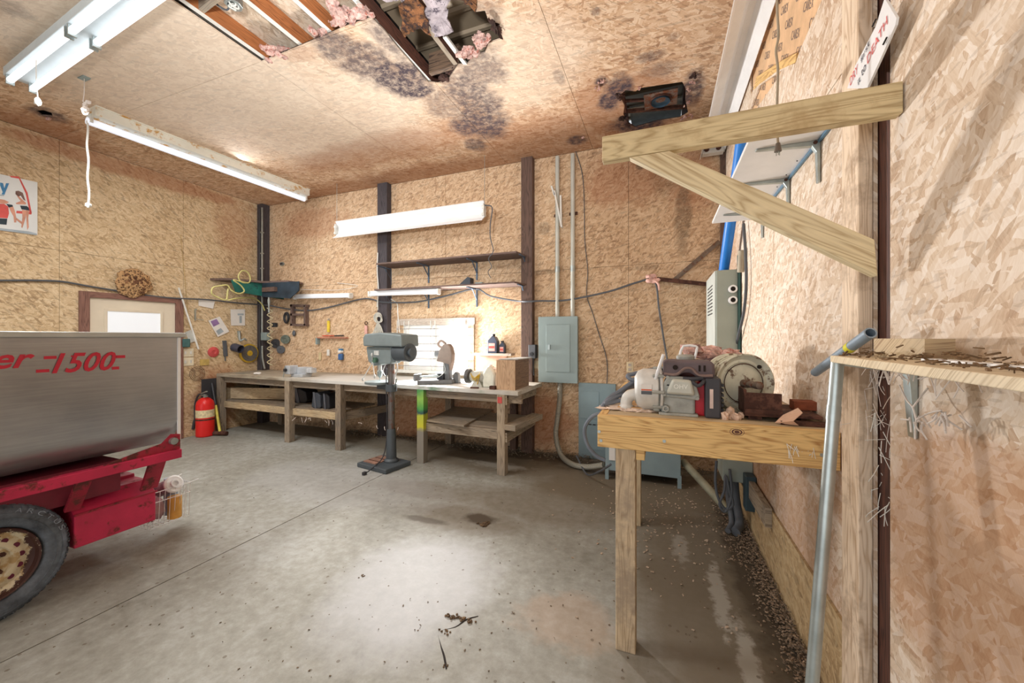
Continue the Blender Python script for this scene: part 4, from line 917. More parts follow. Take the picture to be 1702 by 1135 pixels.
# black welding-mask like cases on the left lower shelf
def case(u, v, label, yo, w_, h_, m=m_blackpl):
    q = FB(u, yo); q.z = .478; t = thing('power_tool_case', label, 'case', q)
    b = MB(); b.prism([(-w_/2, .02), (-w_*.38, 0), (w_*.4, 0), (w_/2, .03), (w_*.42, h_*.8), (w_*.1, h_), (-w_*.35, h_*.95)], q+V((0, .12, 0)), (1, 0, 0), (0, 0, 1), .22); b.build('shell', m, t, bevel=.015)
    b = MB(); b.prism([(-w_*.1, .0), (w_*.08, .0), (-w_*.1, h_*1.0), (-w_*.3, h_*1.0)], q+V((0, -.098, 0)), (1, 0, 0), (0, 0, 1), .008); b.build('panel', M('case_stripe', C(96, 100, 110), .4), t)
case(506, 650, 'black rounded tool case on the left lower shelf, behind the leg', .45, .33, .21)
case(535, 658, 'grey and black tool case on the left lower shelf, middle one', .22, .17, .22, M('case_grey', C(70, 76, 86), .5)); case(551, 656, 'dark tool case with grey stripe, rightmost on the left lower shelf', .24, .14, .21)

# things on the worktop
q = FB(489, .10); q.z = zb; t = thing('bench_vise', 'pale grey bench vise bolted to the worktop above the left legs', 'vise', q)
m_vise = M('vise_paint', C(196, 202, 208), .4, .2)
b = MB(); b.box(q+V((.02, .1, .02)), (.22, .16, .04)); b.build('base', m_vise, t, bevel=.006)
b = MB(); b.box(q+V((.06, .12, .085)), (.18, .12, .10)); b.build('body', m_vise, t, bevel=.012)
b = MB(); b.box(q+V((-.08, .02, .10)), (.10, .14, .12)); b.build('front_jaw', m_vise, t, bevel=.012)
b = MB(); b.box(q+V((.17, .12, .09)), (.13, .10, .07)); b.build('rear_jaw', m_vise, t, bevel=.01)
b = MB(); b.cyl(q+V((-.10, -.08, .10)), q+V((-.08, .02, .10)), .022); b.build('screw', m_blackpl, t, True)
b = MB(); b.cyl(q+V((-.13, -.07, -.02)), q+V((-.09, -.07, .15)), .007); b.build('tommy_bar', m_steel, t, True)
q = FB(404, .18); q.z = zb+.004; b = MB(); b.box(q, (.20, .10, .006)); one('steel_plate', b, m_steel, 'thin dark steel plate lying on the left end of the worktop', 'plate')
q = FB(428, .16); q.z = zb+.015; b = MB(); b.ball(q, .05, (1.1, .8, .35), .5, 9); one('crumpled_tissue', b, m_paper, 'crumpled white paper scrap on the left end of the worktop', 'paper scrap')

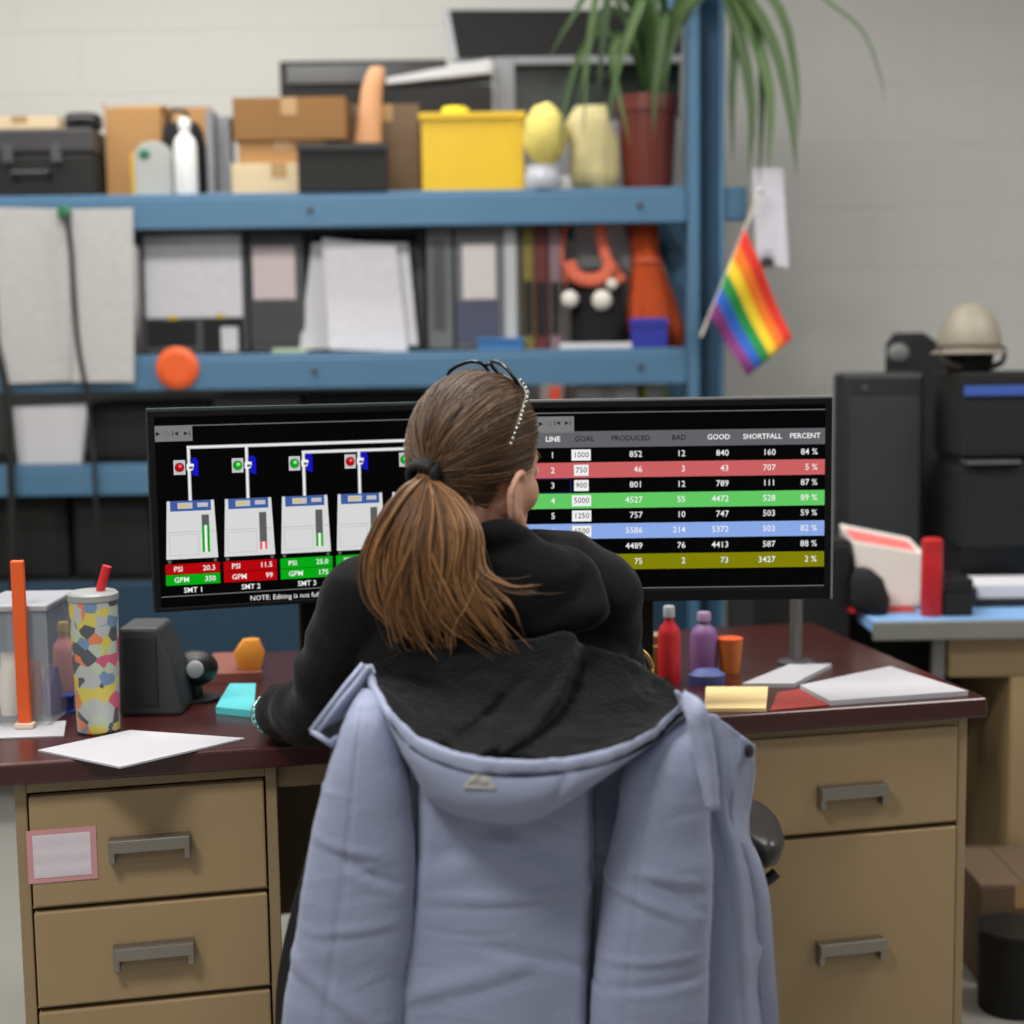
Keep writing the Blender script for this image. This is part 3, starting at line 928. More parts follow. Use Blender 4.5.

####################

■ **What is asked**: Give every record back exactly as it reads, with no images.

■ **Answer**:
Continue the Blender Python script for this scene: part 4, from line 917. More parts follow. Take the picture to be 1702 by 1135 pixels.
# black welding-mask like cases on the left lower shelf
def case(u, v, label, yo, w_, h_, m=m_blackpl):
    q = FB(u, yo); q.z = .478; t = thing('power_tool_case', label, 'case', q)
    b = MB(); b.prism([(-w_/2, .02), (-w_*.38, 0), (w_*.4, 0), (w_/2, .03), (w_*.42, h_*.8), (w_*.1, h_), (-w_*.35, h_*.95)], q+V((0, .12, 0)), (1, 0, 0), (0, 0, 1), .22); b.build('shell', m, t, bevel=.015)
    b = MB(); b.prism([(-w_*.1, .0), (w_*.08, .0), (-w_*.1, h_*1.0), (-w_*.3, h_*1.0)], q+V((0, -.098, 0)), (1, 0, 0), (0, 0, 1), .008); b.build('panel', M('case_stripe', C(96, 100, 110), .4), t)
case(506, 650, 'black rounded tool case on the left lower shelf, behind the leg', .45, .33, .21)
case(535, 658, 'grey and black tool case on the left lower shelf, middle one', .22, .17, .22, M('case_grey', C(70, 76, 86), .5)); case(551, 656, 'dark tool case with grey stripe, rightmost on the left lower shelf', .24, .14, .21)

# things on the worktop
q = FB(489, .10); q.z = zb; t = thing('bench_vise', 'pale grey bench vise bolted to the worktop above the left legs', 'vise', q)
m_vise = M('vise_paint', C(196, 202, 208), .4, .2)
b = MB(); b.box(q+V((.02, .1, .02)), (.22, .16, .04)); b.build('base', m_vise, t, bevel=.006)
b = MB(); b.box(q+V((.06, .12, .085)), (.18, .12, .10)); b.build('body', m_vise, t, bevel=.012)
b = MB(); b.box(q+V((-.08, .02, .10)), (.10, .14, .12)); b.build('front_jaw', m_vise, t, bevel=.012)
b = MB(); b.box(q+V((.17, .12, .09)), (.13, .10, .07)); b.build('rear_jaw', m_vise, t, bevel=.01)
b = MB(); b.cyl(q+V((-.10, -.08, .10)), q+V((-.08, .02, .10)), .022); b.build('screw', m_blackpl, t, True)
b = MB(); b.cyl(q+V((-.13, -.07, -.02)), q+V((-.09, -.07, .15)), .007); b.build('tommy_bar', m_steel, t, True)
q = FB(404, .18); q.z = zb+.004; b = MB(); b.box(q, (.20, .10, .006)); one('steel_plate', b, m_steel, 'thin dark steel plate lying on the left end of the worktop', 'plate')
q = FB(428, .16); q.z = zb+.015; b = MB(); b.ball(q, .05, (1.1, .8, .35), .5, 9); one('crumpled_tissue', b, m_paper, 'crumpled white paper scrap on the left end of the worktop', 'paper scrap')

Keep writing the Blender script for this image. This is part 3, starting at line 928. More parts follow. Use Blender 4.5.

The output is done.